╭──

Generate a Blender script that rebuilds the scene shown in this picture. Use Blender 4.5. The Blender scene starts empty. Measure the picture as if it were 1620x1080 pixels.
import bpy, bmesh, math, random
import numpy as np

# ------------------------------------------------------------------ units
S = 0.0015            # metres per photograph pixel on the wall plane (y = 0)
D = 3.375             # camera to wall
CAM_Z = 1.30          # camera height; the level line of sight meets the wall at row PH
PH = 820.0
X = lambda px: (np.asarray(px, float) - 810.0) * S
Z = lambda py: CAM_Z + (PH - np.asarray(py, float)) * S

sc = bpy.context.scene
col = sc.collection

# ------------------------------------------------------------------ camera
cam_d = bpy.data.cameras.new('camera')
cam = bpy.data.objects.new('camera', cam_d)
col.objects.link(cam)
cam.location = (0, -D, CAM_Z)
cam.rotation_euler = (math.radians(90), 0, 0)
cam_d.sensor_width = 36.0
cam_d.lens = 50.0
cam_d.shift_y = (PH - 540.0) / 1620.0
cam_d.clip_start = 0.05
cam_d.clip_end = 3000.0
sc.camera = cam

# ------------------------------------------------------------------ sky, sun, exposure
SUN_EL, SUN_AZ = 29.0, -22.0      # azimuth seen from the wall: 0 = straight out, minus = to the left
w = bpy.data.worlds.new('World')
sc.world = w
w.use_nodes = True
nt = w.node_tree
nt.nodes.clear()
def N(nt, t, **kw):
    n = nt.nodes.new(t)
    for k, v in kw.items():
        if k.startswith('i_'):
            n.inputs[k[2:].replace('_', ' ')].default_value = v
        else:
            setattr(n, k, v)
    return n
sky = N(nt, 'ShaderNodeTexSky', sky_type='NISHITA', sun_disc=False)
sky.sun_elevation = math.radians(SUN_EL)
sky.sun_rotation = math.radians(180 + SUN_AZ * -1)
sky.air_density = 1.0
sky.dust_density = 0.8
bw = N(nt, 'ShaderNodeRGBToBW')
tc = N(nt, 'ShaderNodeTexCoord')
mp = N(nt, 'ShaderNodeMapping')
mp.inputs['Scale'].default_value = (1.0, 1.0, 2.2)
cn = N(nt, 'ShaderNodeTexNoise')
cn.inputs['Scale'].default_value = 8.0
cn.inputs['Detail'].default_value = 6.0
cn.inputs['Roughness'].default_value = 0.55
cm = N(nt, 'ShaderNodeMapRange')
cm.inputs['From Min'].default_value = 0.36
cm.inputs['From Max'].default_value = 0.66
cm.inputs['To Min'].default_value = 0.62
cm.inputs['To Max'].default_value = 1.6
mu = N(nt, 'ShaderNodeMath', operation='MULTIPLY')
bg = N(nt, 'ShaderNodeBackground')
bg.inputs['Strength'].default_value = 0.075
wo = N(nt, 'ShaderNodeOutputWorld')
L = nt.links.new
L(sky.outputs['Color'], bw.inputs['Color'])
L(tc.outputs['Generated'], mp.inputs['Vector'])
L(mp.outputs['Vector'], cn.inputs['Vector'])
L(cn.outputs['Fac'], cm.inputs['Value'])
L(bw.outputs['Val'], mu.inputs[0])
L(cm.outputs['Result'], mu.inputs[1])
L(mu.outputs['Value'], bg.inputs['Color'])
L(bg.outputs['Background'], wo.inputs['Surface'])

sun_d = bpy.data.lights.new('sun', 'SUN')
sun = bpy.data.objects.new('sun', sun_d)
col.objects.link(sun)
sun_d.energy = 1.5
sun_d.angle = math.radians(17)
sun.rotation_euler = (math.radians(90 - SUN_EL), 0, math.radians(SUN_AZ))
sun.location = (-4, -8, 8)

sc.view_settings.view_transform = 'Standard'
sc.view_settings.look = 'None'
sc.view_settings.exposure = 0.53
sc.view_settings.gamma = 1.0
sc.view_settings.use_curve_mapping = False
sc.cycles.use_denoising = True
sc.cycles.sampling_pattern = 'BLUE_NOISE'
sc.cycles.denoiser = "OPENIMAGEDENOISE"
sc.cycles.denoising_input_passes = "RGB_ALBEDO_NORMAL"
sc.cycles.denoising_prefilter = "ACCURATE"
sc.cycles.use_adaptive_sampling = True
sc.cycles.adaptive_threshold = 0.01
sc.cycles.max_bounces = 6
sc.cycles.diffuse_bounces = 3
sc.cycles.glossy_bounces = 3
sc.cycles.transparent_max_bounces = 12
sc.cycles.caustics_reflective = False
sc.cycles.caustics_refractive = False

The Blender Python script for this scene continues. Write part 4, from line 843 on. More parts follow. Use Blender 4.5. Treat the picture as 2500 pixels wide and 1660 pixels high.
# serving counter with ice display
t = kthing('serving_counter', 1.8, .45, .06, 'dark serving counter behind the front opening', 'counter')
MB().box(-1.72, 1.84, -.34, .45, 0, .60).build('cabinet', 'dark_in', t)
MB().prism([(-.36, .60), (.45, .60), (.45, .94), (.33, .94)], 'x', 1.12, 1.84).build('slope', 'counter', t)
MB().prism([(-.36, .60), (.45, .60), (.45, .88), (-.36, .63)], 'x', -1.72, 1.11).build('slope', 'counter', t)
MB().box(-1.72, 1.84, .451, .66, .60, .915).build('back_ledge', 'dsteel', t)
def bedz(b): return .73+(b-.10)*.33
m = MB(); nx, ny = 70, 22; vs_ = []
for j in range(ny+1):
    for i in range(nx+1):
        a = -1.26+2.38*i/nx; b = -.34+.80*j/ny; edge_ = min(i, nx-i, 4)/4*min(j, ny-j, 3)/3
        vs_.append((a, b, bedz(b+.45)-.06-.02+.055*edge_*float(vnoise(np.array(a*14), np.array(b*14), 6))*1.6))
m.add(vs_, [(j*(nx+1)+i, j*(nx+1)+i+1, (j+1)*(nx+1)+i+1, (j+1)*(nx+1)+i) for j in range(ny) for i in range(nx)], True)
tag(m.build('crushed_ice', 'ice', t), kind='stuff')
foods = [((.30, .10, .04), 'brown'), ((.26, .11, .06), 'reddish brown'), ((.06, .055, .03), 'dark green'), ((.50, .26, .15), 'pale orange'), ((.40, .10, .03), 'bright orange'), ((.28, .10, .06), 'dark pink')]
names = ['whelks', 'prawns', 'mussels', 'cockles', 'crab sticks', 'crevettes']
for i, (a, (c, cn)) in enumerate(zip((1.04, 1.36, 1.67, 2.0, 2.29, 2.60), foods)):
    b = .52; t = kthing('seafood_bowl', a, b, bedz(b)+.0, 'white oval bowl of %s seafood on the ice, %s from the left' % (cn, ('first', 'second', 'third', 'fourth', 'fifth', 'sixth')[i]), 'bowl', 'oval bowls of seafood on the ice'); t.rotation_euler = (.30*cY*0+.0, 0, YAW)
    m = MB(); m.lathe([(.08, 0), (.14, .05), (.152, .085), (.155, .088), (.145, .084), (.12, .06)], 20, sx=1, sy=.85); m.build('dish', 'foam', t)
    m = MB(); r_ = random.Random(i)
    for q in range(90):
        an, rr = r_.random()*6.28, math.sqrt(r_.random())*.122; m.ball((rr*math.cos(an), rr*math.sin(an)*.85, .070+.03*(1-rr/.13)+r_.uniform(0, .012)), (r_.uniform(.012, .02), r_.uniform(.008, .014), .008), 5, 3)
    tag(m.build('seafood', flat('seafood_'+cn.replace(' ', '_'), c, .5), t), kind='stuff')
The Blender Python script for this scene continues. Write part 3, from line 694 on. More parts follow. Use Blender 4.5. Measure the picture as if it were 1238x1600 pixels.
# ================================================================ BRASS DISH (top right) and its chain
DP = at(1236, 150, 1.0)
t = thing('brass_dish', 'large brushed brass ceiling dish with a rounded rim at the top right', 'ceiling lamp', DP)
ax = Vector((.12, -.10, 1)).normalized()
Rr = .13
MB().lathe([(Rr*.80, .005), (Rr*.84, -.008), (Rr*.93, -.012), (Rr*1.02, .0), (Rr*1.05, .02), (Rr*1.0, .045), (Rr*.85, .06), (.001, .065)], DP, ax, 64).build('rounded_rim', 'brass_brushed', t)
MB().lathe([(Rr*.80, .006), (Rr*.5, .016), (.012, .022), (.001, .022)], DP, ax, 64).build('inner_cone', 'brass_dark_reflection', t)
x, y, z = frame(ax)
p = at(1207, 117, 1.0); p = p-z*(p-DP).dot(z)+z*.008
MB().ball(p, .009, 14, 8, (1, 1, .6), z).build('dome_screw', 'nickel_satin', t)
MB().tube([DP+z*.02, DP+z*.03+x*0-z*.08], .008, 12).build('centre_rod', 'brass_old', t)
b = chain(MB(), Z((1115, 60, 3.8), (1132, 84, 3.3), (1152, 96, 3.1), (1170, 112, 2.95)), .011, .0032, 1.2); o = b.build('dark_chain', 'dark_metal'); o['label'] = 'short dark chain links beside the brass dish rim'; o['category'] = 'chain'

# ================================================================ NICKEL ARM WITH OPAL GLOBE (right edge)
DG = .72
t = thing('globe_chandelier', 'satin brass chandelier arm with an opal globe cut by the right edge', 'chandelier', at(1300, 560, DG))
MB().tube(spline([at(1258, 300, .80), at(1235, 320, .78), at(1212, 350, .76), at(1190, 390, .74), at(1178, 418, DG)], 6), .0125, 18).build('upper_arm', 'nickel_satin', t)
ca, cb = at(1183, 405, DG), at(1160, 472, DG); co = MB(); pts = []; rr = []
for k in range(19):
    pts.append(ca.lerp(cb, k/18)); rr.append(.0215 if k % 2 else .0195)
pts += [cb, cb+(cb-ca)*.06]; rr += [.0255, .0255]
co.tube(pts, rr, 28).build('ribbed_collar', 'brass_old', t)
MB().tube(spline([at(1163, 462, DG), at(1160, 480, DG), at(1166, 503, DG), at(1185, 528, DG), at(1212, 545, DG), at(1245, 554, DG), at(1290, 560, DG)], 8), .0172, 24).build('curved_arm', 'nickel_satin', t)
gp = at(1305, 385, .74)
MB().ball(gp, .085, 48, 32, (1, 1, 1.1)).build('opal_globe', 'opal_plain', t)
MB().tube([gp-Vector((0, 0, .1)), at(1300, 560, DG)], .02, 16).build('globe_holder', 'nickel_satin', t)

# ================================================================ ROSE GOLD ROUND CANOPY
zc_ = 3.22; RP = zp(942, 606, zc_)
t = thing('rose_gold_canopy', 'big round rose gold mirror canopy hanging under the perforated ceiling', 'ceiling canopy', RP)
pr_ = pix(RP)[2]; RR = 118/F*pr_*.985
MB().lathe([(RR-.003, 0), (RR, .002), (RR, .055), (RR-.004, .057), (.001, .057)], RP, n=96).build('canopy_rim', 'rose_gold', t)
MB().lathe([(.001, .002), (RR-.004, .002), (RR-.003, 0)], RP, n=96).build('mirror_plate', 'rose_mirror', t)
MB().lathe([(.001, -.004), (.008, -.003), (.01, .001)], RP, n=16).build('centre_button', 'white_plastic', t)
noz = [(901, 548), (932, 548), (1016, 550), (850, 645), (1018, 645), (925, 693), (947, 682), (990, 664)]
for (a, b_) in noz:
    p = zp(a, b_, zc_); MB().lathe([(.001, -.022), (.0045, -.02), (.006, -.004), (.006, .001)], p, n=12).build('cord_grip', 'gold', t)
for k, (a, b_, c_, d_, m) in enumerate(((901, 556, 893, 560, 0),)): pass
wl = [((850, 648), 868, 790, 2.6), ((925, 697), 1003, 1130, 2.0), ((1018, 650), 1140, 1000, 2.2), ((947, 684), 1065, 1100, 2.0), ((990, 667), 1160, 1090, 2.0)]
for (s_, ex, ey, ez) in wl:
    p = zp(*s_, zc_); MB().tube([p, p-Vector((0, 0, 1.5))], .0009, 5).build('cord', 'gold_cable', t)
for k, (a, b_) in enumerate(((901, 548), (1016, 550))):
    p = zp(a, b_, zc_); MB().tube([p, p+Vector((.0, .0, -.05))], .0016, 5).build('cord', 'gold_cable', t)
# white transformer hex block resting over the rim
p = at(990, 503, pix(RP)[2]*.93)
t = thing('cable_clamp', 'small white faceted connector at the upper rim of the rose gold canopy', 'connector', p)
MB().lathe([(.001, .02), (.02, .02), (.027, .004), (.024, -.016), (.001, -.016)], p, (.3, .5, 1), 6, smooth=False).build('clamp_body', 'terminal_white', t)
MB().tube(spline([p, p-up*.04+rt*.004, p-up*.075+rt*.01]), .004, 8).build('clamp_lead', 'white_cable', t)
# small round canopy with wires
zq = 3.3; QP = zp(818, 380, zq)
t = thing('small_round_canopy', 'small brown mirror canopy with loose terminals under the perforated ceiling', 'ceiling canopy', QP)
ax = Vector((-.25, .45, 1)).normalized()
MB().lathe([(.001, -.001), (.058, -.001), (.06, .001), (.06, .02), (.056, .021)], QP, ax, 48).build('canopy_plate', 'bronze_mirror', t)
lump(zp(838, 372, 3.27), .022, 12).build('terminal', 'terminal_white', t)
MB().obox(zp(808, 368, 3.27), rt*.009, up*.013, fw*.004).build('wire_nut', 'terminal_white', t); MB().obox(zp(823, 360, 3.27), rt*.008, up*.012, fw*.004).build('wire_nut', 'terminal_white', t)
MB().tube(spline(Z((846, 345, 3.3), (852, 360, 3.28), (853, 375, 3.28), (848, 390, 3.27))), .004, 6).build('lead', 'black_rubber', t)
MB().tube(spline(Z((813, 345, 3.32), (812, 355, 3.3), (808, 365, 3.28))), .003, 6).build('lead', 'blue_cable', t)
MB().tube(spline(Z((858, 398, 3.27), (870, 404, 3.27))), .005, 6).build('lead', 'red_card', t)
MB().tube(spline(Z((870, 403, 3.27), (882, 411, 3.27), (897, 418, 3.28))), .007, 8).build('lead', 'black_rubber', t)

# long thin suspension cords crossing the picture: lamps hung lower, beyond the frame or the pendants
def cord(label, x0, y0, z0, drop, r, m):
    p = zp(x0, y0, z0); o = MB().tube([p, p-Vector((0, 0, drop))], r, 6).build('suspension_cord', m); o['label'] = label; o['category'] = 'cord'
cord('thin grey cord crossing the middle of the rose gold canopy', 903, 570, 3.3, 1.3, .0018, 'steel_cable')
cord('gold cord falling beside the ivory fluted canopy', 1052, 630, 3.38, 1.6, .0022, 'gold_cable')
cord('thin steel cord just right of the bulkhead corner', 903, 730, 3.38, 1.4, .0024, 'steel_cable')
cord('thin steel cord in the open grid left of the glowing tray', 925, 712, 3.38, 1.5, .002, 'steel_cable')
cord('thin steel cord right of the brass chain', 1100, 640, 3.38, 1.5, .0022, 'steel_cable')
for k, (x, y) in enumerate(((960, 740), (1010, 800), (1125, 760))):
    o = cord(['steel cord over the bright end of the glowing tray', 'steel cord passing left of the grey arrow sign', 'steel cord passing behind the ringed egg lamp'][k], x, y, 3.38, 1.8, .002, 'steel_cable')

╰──

→ **Directions**: Repeat, word for word, only the lines from the line holding "1660 pixels high." through the line holding "t = kthing('serving_counter', 1.8, .45, .06, 'dark", with both of those lines included.

→ **Solution for this exercise**:
The Blender Python script for this scene continues. Write part 4, from line 843 on. More parts follow. Use Blender 4.5. Treat the picture as 2500 pixels wide and 1660 pixels high.
# serving counter with ice display
t = kthing('serving_counter', 1.8, .45, .06, 'dark serving counter behind the front opening', 'counter')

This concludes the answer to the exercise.